> _Stored data_
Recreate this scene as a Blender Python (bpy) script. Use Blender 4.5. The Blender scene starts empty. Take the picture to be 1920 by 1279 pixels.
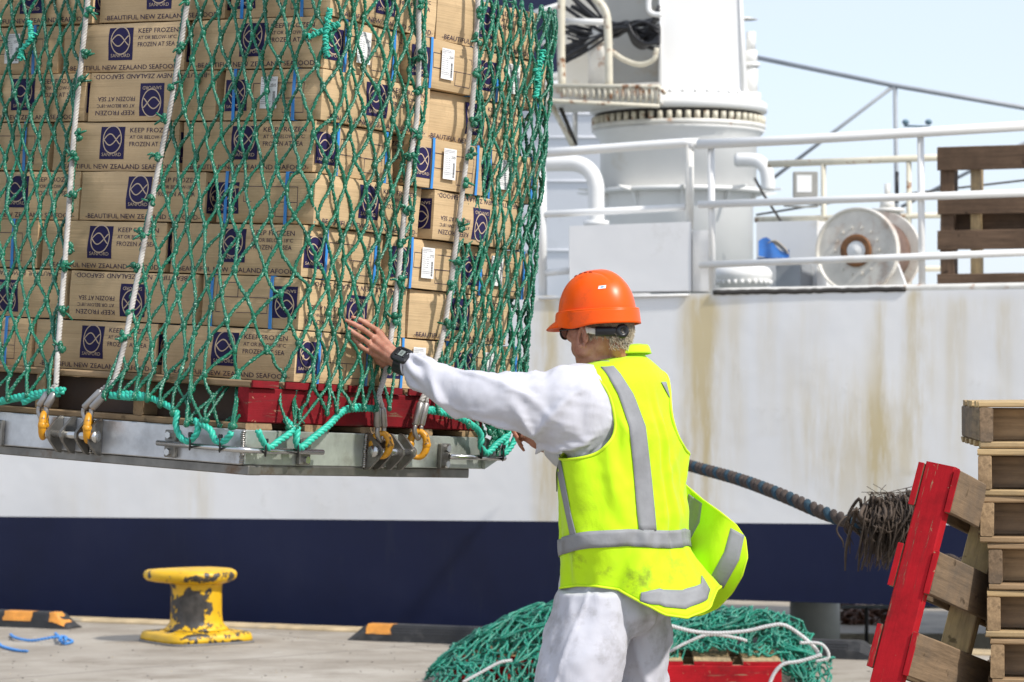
import bpy, math, random
import numpy as np
from mathutils import Vector, Matrix, noise

random.seed(7)
R = math.radians
sc = bpy.context.scene
col = sc.collection

# ------------------------------------------------------------------ camera, sky, sun, exposure
F, CX, HY, CH = 5400.0, 960.0, 725.0, 1.5
cam_d = bpy.data.cameras.new("camera")
cam_d.sensor_width = 36.0
cam_d.lens = F / 1920 * 36
cam_d.shift_y = (HY - 639.5) / 1920
cam_d.clip_start = 0.1
cam_d.clip_end = 5000
cam_d.dof.use_dof = True
cam_d.dof.focus_distance = 9.0
cam_d.dof.aperture_fstop = 6.3
cam = bpy.data.objects.new("camera", cam_d)
col.objects.link(cam)
cam.location = (0, 0, CH)
cam.rotation_euler = (R(90), 0, 0)
sc.camera = cam

SUN_AZ, SUN_EL = R(126), R(45)            # azimuth from +Y towards +X
world = bpy.data.worlds.new("World")
sc.world = world
world.use_nodes = True
wn = world.node_tree.nodes
bg = wn["Background"]
sky = wn.new("ShaderNodeTexSky")
sky.sky_type = 'NISHITA'
sky.sun_disc = False
sky.sun_elevation = SUN_EL
sky.sun_rotation = SUN_AZ
sky.air_density = 1.0
sky.dust_density = 1.0
sky.ozone_density = 1.0
wl = world.node_tree.links                  # thin bright high cloud over the clear sky
wtc = wn.new("ShaderNodeTexCoord"); wmp = wn.new("ShaderNodeMapping"); wmp.inputs['Scale'].default_value = (1, 1, 2.5)
wno = wn.new("ShaderNodeTexNoise"); wno.inputs['Scale'].default_value = 2.2; wno.inputs['Detail'].default_value = 5
wrp = wn.new("ShaderNodeMapRange"); wrp.inputs[1].default_value = .35; wrp.inputs[2].default_value = .65
wrp.inputs[3].default_value = .66; wrp.inputs[4].default_value = .92
wmx = wn.new("ShaderNodeMix"); wmx.data_type = 'RGBA'; wmx.inputs[7].default_value = (3.7, 4.1, 4.9, 1)
wl.new(wtc.outputs['Generated'], wmp.inputs[0]); wl.new(wmp.outputs[0], wno.inputs['Vector']); wl.new(wno.outputs[0], wrp.inputs[0])
wl.new(wrp.outputs[0], wmx.inputs[0]); wl.new(sky.outputs[0], wmx.inputs[6]); wl.new(wmx.outputs[2], bg.inputs[0])
bg.inputs[1].default_value = 0.15
sun_d = bpy.data.lights.new("sun", 'SUN')
sun_d.energy = 3.0
sun_d.angle = R(3)
sun_d.color = (1.0, 0.955, 0.89)
sun = bpy.data.objects.new("sun", sun_d)
col.objects.link(sun)
sdir = Vector((math.sin(SUN_AZ) * math.cos(SUN_EL), math.cos(SUN_AZ) * math.cos(SUN_EL), math.sin(SUN_EL)))
sun.rotation_euler = sdir.to_track_quat('Z', 'Y').to_euler()
sc.view_settings.view_transform = 'Standard'
sc.view_settings.look = 'None'
sc.view_settings.exposure = 0.56
sc.view_settings.gamma = 1.0

# ------------------------------------------------------------------ helpers
def W(px, py, Y):
    return Vector(((px - CX) / F * Y, Y, CH + (HY - py) / F * Y))

def ss(a, b, x):
    t = min(1.0, max(0.0, (x - a) / (b - a)))
    return t * t * (3 - 2 * t)

def interp(tab, x):
    if x <= tab[0][0]:
        return tab[0][1:] if len(tab[0]) > 2 else tab[0][1]
    for a, b in zip(tab, tab[1:]):
        if x <= b[0]:
            t = (x - a[0]) / (b[0] - a[0])
            if len(a) > 2:
                return tuple(a[i] + (b[i] - a[i]) * t for i in range(1, len(a)))
            return a[1] + (b[1] - a[1]) * t
    return tab[-1][1:] if len(tab[-1]) > 2 else tab[-1][1]

def smooth_path(pts, n=6):
    P = [Vector(p) for p in pts]
    if len(P) < 3:
        return P
    out = []
    for i in range(len(P) - 1):
        p0 = P[i - 1] if i else P[0] * 2 - P[1]
        p1, p2 = P[i], P[i + 1]
        p3 = P[i + 2] if i + 2 < len(P) else P[-1] * 2 - P[-2]
        for k in range(n):
            t = k / n
            out.append(0.5 * ((2 * p1) + (p2 - p0) * t + (2 * p0 - 5 * p1 + 4 * p2 - p3) * t * t + (3 * p1 - p0 - 3 * p2 + p3) * t ** 3))
    out.append(P[-1])
    return out

def resample(P, step):
    L = [0]
    for a, b in zip(P, P[1:]):
        L.append(L[-1] + (b - a).length)
    n = max(2, int(L[-1] / step))
    out, j = [], 0
    for i in range(n + 1):
        d = L[-1] * i / n
        while j < len(P) - 2 and L[j + 1] < d:
            j += 1
        seg = L[j + 1] - L[j]
        t = 0 if seg < 1e-9 else (d - L[j]) / seg
        out.append(P[j].lerp(P[j + 1], min(1, max(0, t))))
    return out, L[-1]

def frames(P, up=None):
    fr = []
    n = len(P)
    t0 = (P[1] - P[0]).normalized()
    a = Vector(up) if up else (Vector((0, 0, 1)) if abs(t0.z) < 0.9 else Vector((1, 0, 0)))
    for i in range(n):
        t = (P[min(i + 1, n - 1)] - P[max(i - 1, 0)])
        if t.length < 1e-9:
            t = t0
        t = t.normalized()
        if up:
            a = Vector(up)
        x = a - t * a.dot(t)
        if x.length < 1e-6:
            x = t.orthogonal()
        x.normalize()
        y = t.cross(x)
        fr.append((x, y))
        a = x
        t0 = t
    return fr

MATRIX = {}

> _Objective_
Quote the data above in full and without alteration; skip the pictures.

> _Response to the exercise_
Recreate this scene as a Blender Python (bpy) script. Use Blender 4.5. The Blender scene starts empty. Take the picture to be 1920 by 1279 pixels.
import bpy, math, random
import numpy as np
from mathutils import Vector, Matrix, noise

random.seed(7)
R = math.radians
sc = bpy.context.scene
col = sc.collection

# ------------------------------------------------------------------ camera, sky, sun, exposure
F, CX, HY, CH = 5400.0, 960.0, 725.0, 1.5
cam_d = bpy.data.cameras.new("camera")
cam_d.sensor_width = 36.0
cam_d.lens = F / 1920 * 36
cam_d.shift_y = (HY - 639.5) / 1920
cam_d.clip_start = 0.1
cam_d.clip_end = 5000
cam_d.dof.use_dof = True
cam_d.dof.focus_distance = 9.0
cam_d.dof.aperture_fstop = 6.3
cam = bpy.data.objects.new("camera", cam_d)
col.objects.link(cam)
cam.location = (0, 0, CH)
cam.rotation_euler = (R(90), 0, 0)
sc.camera = cam

SUN_AZ, SUN_EL = R(126), R(45)            # azimuth from +Y towards +X
world = bpy.data.worlds.new("World")
sc.world = world
world.use_nodes = True
wn = world.node_tree.nodes
bg = wn["Background"]
sky = wn.new("ShaderNodeTexSky")
sky.sky_type = 'NISHITA'
sky.sun_disc = False
sky.sun_elevation = SUN_EL
sky.sun_rotation = SUN_AZ
sky.air_density = 1.0
sky.dust_density = 1.0
sky.ozone_density = 1.0
wl = world.node_tree.links                  # thin bright high cloud over the clear sky
wtc = wn.new("ShaderNodeTexCoord"); wmp = wn.new("ShaderNodeMapping"); wmp.inputs['Scale'].default_value = (1, 1, 2.5)
wno = wn.new("ShaderNodeTexNoise"); wno.inputs['Scale'].default_value = 2.2; wno.inputs['Detail'].default_value = 5
wrp = wn.new("ShaderNodeMapRange"); wrp.inputs[1].default_value = .35; wrp.inputs[2].default_value = .65
wrp.inputs[3].default_value = .66; wrp.inputs[4].default_value = .92
wmx = wn.new("ShaderNodeMix"); wmx.data_type = 'RGBA'; wmx.inputs[7].default_value = (3.7, 4.1, 4.9, 1)
wl.new(wtc.outputs['Generated'], wmp.inputs[0]); wl.new(wmp.outputs[0], wno.inputs['Vector']); wl.new(wno.outputs[0], wrp.inputs[0])
wl.new(wrp.outputs[0], wmx.inputs[0]); wl.new(sky.outputs[0], wmx.inputs[6]); wl.new(wmx.outputs[2], bg.inputs[0])
bg.inputs[1].default_value = 0.15
sun_d = bpy.data.lights.new("sun", 'SUN')
sun_d.energy = 3.0
sun_d.angle = R(3)
sun_d.color = (1.0, 0.955, 0.89)
sun = bpy.data.objects.new("sun", sun_d)
col.objects.link(sun)
sdir = Vector((math.sin(SUN_AZ) * math.cos(SUN_EL), math.cos(SUN_AZ) * math.cos(SUN_EL), math.sin(SUN_EL)))
sun.rotation_euler = sdir.to_track_quat('Z', 'Y').to_euler()
sc.view_settings.view_transform = 'Standard'
sc.view_settings.look = 'None'
sc.view_settings.exposure = 0.56
sc.view_settings.gamma = 1.0

# ------------------------------------------------------------------ helpers
def W(px, py, Y):
    return Vector(((px - CX) / F * Y, Y, CH + (HY - py) / F * Y))

def ss(a, b, x):
    t = min(1.0, max(0.0, (x - a) / (b - a)))
    return t * t * (3 - 2 * t)

def interp(tab, x):
    if x <= tab[0][0]:
        return tab[0][1:] if len(tab[0]) > 2 else tab[0][1]
    for a, b in zip(tab, tab[1:]):
        if x <= b[0]:
            t = (x - a[0]) / (b[0] - a[0])
            if len(a) > 2:
                return tuple(a[i] + (b[i] - a[i]) * t for i in range(1, len(a)))
            return a[1] + (b[1] - a[1]) * t
    return tab[-1][1:] if len(tab[-1]) > 2 else tab[-1][1]

def smooth_path(pts, n=6):
    P = [Vector(p) for p in pts]
    if len(P) < 3:
        return P
    out = []
    for i in range(len(P) - 1):
        p0 = P[i - 1] if i else P[0] * 2 - P[1]
        p1, p2 = P[i], P[i + 1]
        p3 = P[i + 2] if i + 2 < len(P) else P[-1] * 2 - P[-2]
        for k in range(n):
            t = k / n
            out.append(0.5 * ((2 * p1) + (p2 - p0) * t + (2 * p0 - 5 * p1 + 4 * p2 - p3) * t * t + (3 * p1 - p0 - 3 * p2 + p3) * t ** 3))
    out.append(P[-1])
    return out

def resample(P, step):
    L = [0]
    for a, b in zip(P, P[1:]):
        L.append(L[-1] + (b - a).length)
    n = max(2, int(L[-1] / step))
    out, j = [], 0
    for i in range(n + 1):
        d = L[-1] * i / n
        while j < len(P) - 2 and L[j + 1] < d:
            j += 1
        seg = L[j + 1] - L[j]
        t = 0 if seg < 1e-9 else (d - L[j]) / seg
        out.append(P[j].lerp(P[j + 1], min(1, max(0, t))))
    return out, L[-1]

def frames(P, up=None):
    fr = []
    n = len(P)
    t0 = (P[1] - P[0]).normalized()
    a = Vector(up) if up else (Vector((0, 0, 1)) if abs(t0.z) < 0.9 else Vector((1, 0, 0)))
    for i in range(n):
        t = (P[min(i + 1, n - 1)] - P[max(i - 1, 0)])
        if t.length < 1e-9:
            t = t0
        t = t.normalized()
        if up:
            a = Vector(up)
        x = a - t * a.dot(t)
        if x.length < 1e-6:
            x = t.orthogonal()
        x.normalize()
        y = t.cross(x)
        fr.append((x, y))
        a = x
        t0 = t
    return fr

MATRIX = {}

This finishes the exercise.